| EXERCISE DESCRIPTION |
Each line that includes the string "from" counts once; give the total and nothing else.

| INFORMATION PROVIDED |

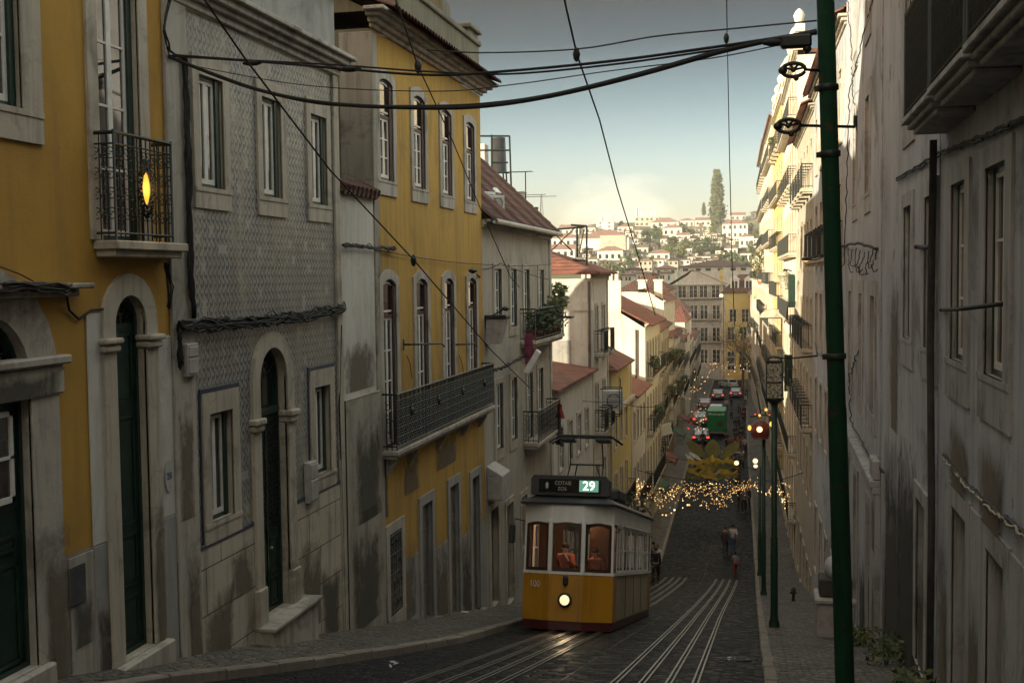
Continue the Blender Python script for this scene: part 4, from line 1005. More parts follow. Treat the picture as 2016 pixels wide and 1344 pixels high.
# ---- the row going down to the end of the street
row=[ # Y0,Y1,top px(y at its near corner), wall, roof, depth, label
 (80.5,90,(1302,652),'white','roof',8,'white house with pots on its balconies next down from the sunlit white house'),
 (90,99,(1322,640),'grey','roofd',9,'grey house with a brown roof third down from the sunlit white house'),
 (99,110,(1336,655),'cream','roof',8,'cream house with awnings beyond the grey house on the left of the street'),
 (110,124,(1352,650),'white','roofd',9,'pale house with a brown roof halfway down the lower street on the left'),
 (124,142,(1370,650),'grey','roof',9,'drab house with a red roof far down the left row'),
 (142,168,(1386,646),'cream','roof',9,'cream house last but one in the left row before the yellow corner'),
 (168,196,(1400,640),'white','roofd',9,'last pale house of the left row at the foot of the street')]
for i,(a,c,px,wm_,rm,dp,lab) in enumerate(row):
    X0,X1=wl(a)-.05*i,wl(c)-.05*i; zt=onX(px[0],px[1],X0).z; zg=G((a+c)/2)
    n=max(3,int((c-a)/2.6)); xs_=lin(.4,c-a-.4,n); rws=[];zz=zt-2.9;j=0
    while zz>zg+2.2: rws.append((zz,1.9,xs_,.85,'door','long' if (i+j)%2 else 'each')); zz-=3.1; j+=1
    rws.append((zg-.1 if c-a<15 else zg,2.3,xs_,1.1,'door',None))
    h=rows_house('terraced_house',lab,(X0,a),(X1,c),zg,zt,wm_,dp,rws,cor=True)
    gable_roof(h,M[rm],h.z(zt+.28),h.z(zt+2.1+.3*(i%3)),dp,.4); gable_ends(h,M[wm_],h.z(zt+.2),h.z(zt+2.0+.3*(i%3)),dp)
# pale blank gable behind the sunlit house, in shade
v0=onY(1224,600,99.3); v1=onY(1307,600,99.3)
zt=onY(1275,574,99.3).z
h=House('blank_gable_house','large house showing a shaded blank white end wall above the row roofs','house',(v0.x-1,99.3),(v1.x,99.3),-14)
h.wall(M['whitec'],h.z(zt-.9),12,[],zbot=-1)
b=MB(); w=h.w; b.add([(0,0,h.z(zt-.9)),(w,0,h.z(zt-.9)),(w,0,h.z(zt-1.6)),(w*.72,0,h.z(zt-.1)),(w*.3,0,h.z(zt)),(0,0,h.z(zt-.5))],[(0,1,3,4,5)]); b.build('gable_wall',M['whitec'],h.root)
b=MB(); b.add([(w*.62,-.2,h.z(zt+.25)),(w+.3,-.2,h.z(zt-.9)),(w+.3,12,h.z(zt-.9)),(w*.62,12,h.z(zt+.75)),(w*.30,-.2,h.z(zt+.1)),(w*.30,12,h.z(zt+.1))],[(0,1,2,3),(0,3,5,4)]); b.build('roof',M['roof'],h.root)
for q in (.5,.8):
    b=MB(); b.bbox(w*q,w*q+.7,1,1.7,h.z(zt-.9),h.z(zt)+.9); b.bbox(w*q-.08,w*q+.78,.92,1.78,h.z(zt)+.9,h.z(zt)+1.05); b.build('chimney',M['cream'],h.root)
# two more backs of houses between the row and the hill
for (x0_,x1_,yt,YY,wm_,rm,lab) in ((1222,1312,560,118,'grey','roofd','house with a brown roof and chimneys seen over the blank white end wall'),(1318,1348,622,135,'white','roof','white back of a house with a red roof above the left row'),(1308,1352,606,150,'cream','roofd','small cream house wedged behind the left row')):
    a_,c_=onY(x0_,yt,YY),onY(x1_,yt,YY); h=House('rear_house',lab,'house',(a_.x,YY),(c_.x,YY),-15)
    h.wall(M[wm_],h.z(a_.z-.6),9,[],zbot=-2); hip_roof(h,M[rm],h.z(a_.z-.55),h.z(a_.z+1.1),9,.3)
    for q in lin(0,h.w,3): farwin(h,q,h.z(a_.z-3),.9,1.5)
# ---- buildings closing the street
YE=213
v0=onY(1318,590,YE); v1=onY(1424,590,YE); v2=onY(1492,590,YE)
zt=onY(1370,563,YE).z
zr=[onY(1370,y_,YE).z for y_ in (586,628,672,715)]
fx=lambda l,X0:[onY(p_,600,YE).x-X0 for p_ in l]
h=rows_house('pale_gabled_block','pale four storey block with a low white gable closing the end of the street','block' and (v0.x,YE),(v1.x,YE),-19.4,zt,'plinth',12,[(zr[0],2.3,fx((1343,1365,1385,1409),v0.x),1.5,'window','long'),(zr[1],2.6,fx((1343,1366,1386,1410),v0.x),1.4,'door','each'),(zr[2],2.6,fx((1366,1386,1410),v0.x),1.4,'door','each'),(zr[3],2.6,fx((1366,1386,1410),v0.x),1.4,'door',None)],cat='block')
w=h.w; zt_=h.z(zt)+.25; pk=h.z(onY(1352,533,YE).z)
b=MB(); b.add([(w*.18,-.1,zt_),(w+.2,-.1,zt_),(w*.42,-.1,pk)],[(0,1,2)]); b.build('gable_wall',M['white'],h.root)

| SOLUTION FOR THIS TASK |
3